Di Paolo Ceccato
“Lo spettacolo non è un insieme di immagini, ma un rapporto sociale fra persone, mediato da immagini” (*).
È doveroso dar merito a Guy Debord, filosofo francese (1931-1994), di essere riuscito a riassumere in poche, precise parole la realtà metaversatile di oggi.
Al dunque. Lo spettacolo non sono le immagini che scorrono davanti e attorno a noi; no, è qualcosa di molto più radicale: lo spettacolo sono immagini che (mass)mediano le nostre relazioni sociali, per sostituirsi alle emozioni, ai sentimenti, al dialogo, alla razionalità. Se così è, se ha ragione Debord, si comprende che la società dello spettacolo è l’erosione dell’umano nelle relazioni umane, rimpiazzato da qualcosa di superficiale, vuoto, cavo, commerciale, scorrevole nel senso di continuamente aggiornabile, ora anche digitale e aumentato, versatile e metaversatile. La società dello spettacolo, appunto.

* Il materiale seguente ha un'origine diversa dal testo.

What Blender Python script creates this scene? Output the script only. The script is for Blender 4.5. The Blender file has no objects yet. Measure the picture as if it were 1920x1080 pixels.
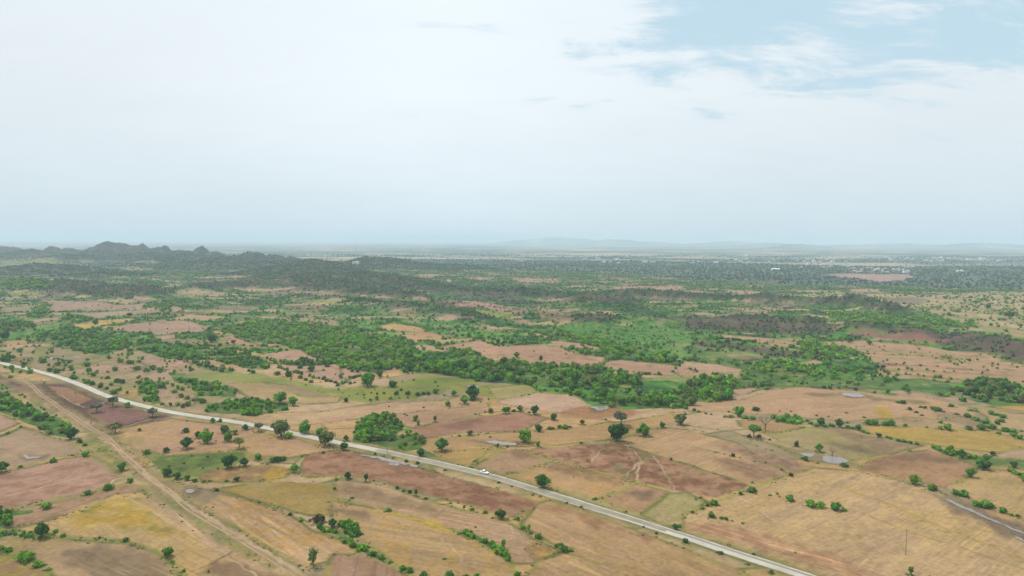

Che dire. Immagini siamo e immagini saremo. Anche con la enne.
(*)”Le spectacle n’est pas un ensemble d’images, mais un rapport social entre des personnes, médiatisé par des images”.
Guy Debord, La Société du Spectacle, 1967.
Curiosamente, decenni prima, lo scrittore inglese (e traduttore di Giovanni Verga), David Herbert Lawrence (1885 – 1930) intuì e scrisse che “le nostre immagini, oggi, sono quasi del tutto prive di contenuto emotivo” (Apocalisse, 1929).